Danville class building concession stand for school

Danville class building concession stand for school

DANVILLE — While students in today's classrooms use iPads, e-readers, clickers and other high-tech equipment to enhance their learning, 15-year-old Seth Williford prefers a hammer.

This year, the Danville High School sophomore and other members of his construction trades class are putting their knowledge and skills to the test with their latest and largest project — building a new 24-foot by 36-foot concession stand and storage shed for the football field.

"It's a big project, but I'm enjoying it," Williford said Monday. He believes he has found his niche with the class. "I just really like to work with my hands."

"I like to learn by getting in there and doing it," added 17-year-old Jordan Messenger, a senior. "And when you see what you've accomplished, you feel proud."

When Danville High offered the class a few decades ago, students built several houses including one that still stands at the corner of Jackson and Monroe streets. Last year, officials brought it back after a long hiatus to diversify course offerings and meet an area of interest among students.

"While we would hope that every student receives some type of post-high school education or training, the truth is that some students may not fit this mold," Principal Mark Neil said. "This class is important because the skilled trades offer students an excellent opportunity to excel in a class where they have a skill and an interest. And construction trades, welding and related skills are all specialized areas where students can enjoy a profitable and rewarding career."

Neil said building the new concession stand — which will replace the original one that's small and more than 60 years old — will give students a chance to apply their skills to a challenging real-world project. It also will save the district about $20,000 in labor costs.

The district will spend about $11,000 on materials and supplies.

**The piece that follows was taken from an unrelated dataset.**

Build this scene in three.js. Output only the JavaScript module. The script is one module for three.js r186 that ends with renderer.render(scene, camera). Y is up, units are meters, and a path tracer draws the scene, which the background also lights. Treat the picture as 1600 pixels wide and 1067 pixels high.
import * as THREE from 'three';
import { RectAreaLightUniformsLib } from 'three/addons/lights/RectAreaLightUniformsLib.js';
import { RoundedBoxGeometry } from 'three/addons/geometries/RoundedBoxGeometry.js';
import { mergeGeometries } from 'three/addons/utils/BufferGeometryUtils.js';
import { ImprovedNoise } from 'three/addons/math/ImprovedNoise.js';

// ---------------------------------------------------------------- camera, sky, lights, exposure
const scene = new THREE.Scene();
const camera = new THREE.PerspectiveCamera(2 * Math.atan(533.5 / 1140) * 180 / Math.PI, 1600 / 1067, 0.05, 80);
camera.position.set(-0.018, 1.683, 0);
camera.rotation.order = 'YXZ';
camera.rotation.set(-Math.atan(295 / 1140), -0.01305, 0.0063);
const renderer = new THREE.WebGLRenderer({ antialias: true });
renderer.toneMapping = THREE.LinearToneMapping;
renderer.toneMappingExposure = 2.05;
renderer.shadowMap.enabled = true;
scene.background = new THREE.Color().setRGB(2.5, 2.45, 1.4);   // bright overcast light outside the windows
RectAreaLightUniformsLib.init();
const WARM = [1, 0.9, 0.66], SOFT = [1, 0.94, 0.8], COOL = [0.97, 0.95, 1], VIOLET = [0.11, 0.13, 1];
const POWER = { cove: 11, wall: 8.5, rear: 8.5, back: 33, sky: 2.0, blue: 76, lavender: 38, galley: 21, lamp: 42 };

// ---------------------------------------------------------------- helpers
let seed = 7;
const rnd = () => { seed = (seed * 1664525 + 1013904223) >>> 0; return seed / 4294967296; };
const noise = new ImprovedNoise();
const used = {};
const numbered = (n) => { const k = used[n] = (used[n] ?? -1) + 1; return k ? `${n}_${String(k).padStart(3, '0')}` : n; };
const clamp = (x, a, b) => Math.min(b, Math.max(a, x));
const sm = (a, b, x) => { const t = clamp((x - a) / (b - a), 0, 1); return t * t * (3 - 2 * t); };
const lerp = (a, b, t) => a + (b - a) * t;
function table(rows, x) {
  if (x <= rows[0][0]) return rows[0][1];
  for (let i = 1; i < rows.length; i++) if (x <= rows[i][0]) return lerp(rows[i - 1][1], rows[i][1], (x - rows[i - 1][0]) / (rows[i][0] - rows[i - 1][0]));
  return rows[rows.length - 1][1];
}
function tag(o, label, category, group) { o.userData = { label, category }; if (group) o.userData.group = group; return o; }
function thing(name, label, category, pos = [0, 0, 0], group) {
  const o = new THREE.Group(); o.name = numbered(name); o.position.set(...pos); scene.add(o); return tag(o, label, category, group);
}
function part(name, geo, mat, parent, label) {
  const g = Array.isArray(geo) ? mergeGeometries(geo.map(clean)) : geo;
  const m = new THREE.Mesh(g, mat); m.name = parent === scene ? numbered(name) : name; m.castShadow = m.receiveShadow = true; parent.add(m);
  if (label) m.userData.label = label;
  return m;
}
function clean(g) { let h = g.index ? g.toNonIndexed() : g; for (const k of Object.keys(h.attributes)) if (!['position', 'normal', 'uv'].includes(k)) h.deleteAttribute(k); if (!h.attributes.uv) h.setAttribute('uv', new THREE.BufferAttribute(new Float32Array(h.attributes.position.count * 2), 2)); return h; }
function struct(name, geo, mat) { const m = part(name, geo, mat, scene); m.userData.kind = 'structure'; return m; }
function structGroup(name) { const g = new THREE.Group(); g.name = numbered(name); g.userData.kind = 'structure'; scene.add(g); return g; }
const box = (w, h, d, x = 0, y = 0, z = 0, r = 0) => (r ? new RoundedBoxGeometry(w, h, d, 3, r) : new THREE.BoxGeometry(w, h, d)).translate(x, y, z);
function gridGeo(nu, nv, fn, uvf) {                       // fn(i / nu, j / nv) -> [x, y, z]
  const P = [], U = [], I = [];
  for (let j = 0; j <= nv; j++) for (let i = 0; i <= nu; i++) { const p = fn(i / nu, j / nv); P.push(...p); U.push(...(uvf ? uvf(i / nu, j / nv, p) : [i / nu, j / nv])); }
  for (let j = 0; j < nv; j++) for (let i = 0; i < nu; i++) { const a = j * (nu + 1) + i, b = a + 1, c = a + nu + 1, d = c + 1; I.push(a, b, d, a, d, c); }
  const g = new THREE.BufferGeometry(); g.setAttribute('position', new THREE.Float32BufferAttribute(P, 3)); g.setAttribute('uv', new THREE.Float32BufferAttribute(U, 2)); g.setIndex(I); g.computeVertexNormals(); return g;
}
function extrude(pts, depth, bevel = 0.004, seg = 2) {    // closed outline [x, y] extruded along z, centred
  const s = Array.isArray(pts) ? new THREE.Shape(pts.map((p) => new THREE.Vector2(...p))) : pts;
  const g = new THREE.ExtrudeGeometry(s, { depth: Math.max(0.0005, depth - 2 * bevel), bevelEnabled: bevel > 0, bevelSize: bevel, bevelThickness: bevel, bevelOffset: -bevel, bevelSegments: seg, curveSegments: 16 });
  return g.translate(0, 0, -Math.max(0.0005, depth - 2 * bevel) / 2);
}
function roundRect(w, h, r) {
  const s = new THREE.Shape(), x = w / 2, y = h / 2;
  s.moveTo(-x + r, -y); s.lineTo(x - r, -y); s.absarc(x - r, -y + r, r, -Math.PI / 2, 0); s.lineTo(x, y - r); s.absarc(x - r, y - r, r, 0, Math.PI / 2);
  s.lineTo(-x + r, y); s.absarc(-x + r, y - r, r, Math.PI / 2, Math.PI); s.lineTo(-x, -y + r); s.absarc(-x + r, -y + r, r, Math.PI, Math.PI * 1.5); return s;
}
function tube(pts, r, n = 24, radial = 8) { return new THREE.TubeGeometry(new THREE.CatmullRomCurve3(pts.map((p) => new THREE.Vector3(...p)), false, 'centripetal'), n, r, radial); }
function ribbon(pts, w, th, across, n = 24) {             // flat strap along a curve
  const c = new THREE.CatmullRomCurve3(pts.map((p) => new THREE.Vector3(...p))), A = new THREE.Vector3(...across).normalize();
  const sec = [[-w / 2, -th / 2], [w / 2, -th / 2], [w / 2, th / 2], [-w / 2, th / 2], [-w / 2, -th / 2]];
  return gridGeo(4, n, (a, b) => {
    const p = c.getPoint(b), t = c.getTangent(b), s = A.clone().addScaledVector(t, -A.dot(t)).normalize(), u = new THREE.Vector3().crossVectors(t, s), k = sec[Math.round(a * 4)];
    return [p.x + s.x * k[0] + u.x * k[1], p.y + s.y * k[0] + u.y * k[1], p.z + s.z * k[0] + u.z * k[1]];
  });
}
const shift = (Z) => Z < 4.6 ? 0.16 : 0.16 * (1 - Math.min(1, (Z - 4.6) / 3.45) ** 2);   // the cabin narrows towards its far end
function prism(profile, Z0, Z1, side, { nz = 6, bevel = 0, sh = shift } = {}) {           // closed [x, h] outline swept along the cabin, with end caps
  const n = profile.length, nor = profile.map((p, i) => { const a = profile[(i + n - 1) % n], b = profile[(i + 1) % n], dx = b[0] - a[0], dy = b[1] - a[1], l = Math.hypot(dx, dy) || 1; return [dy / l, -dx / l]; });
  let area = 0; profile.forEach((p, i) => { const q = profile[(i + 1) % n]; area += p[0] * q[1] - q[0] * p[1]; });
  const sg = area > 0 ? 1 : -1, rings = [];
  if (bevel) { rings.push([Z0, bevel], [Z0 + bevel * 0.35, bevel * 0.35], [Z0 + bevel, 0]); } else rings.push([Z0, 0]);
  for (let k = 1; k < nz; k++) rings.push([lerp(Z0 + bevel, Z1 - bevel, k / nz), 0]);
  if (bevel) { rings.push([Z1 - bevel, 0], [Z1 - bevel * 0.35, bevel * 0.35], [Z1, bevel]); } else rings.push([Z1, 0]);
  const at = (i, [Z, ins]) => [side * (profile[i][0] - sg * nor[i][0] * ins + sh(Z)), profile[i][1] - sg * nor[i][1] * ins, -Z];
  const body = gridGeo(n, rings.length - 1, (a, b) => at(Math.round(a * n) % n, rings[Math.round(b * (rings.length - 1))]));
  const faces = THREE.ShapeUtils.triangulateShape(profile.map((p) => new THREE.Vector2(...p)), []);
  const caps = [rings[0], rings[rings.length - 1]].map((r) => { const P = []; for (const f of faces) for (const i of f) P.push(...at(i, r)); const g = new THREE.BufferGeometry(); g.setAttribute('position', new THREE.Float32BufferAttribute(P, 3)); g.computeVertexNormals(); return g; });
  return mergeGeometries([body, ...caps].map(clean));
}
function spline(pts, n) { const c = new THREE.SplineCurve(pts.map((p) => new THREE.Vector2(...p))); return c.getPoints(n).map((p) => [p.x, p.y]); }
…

And a portion of the work — including pouring the concrete slab, electrical and plumbing — was or will be done by licensed contractors.

But "many basic components ... can be completed by our students with the assistance and guidance of (teacher Jim) Humrichous," Neil said.

In the class, students learn about building materials, plan specifications and codes and how to use hand and power tools safely. They also will learn how to frame floors, walls and ceilings; roof; install windows and doors; put up siding and possibly gutters; and drywall. In addition, they will learn basic electrical and plumbing skills by observing and working alongside union electricians and plumbers.

"They're also learning how to communicate, work as a team and problem solve," Humrichous said. "And, they're using a lot of math. This is the real deal. Everything has to be measured right so that it fits right. There's not a lot of room for error."

Last year's class built an 8-foot by 8-foot ticket booth. This year's class of 10 started out building bird and squirrel feeders and dog houses. They also helped to put on roof sheeting, install siding and build a porch onto a house at 1109 Robinson St. that Habitat for Humanity of Danville began building on Sept. 11. But it was this project that they were itching to do, Humrichous said.

The class began construction on the south end of Whitesell Field in late October. The concession stand, which will occupy the east end, will have two large serving windows and a window that looks out over the football field. A 24-foot by 24-foot storage area will be located on the west side and separated from the other side by an interior wall. The building will have gray siding and maroon trim, and an art class plans to decorate it with the school's Viking mascot.

Superintendent Mark Denman "wants this shelled up by the beginning of the winter," Humrichous said. Despite getting a late start, "I think we're going to make it."

So far, students have built and set the wall frames. Humrichous is pleased with the quality of work, but that isn't the only thing.

"They're kind of getting that swagger about them now," he said. "They have a little more confidence in what they're doing, and they feel like they're accomplishing something they can be proud of."

Messenger said she has not only gained more self-confidence, but possibly discovered her future career.

"I want to go into construction," she said. "I want to design my own dream house. It's going to have the white picket fence and everything."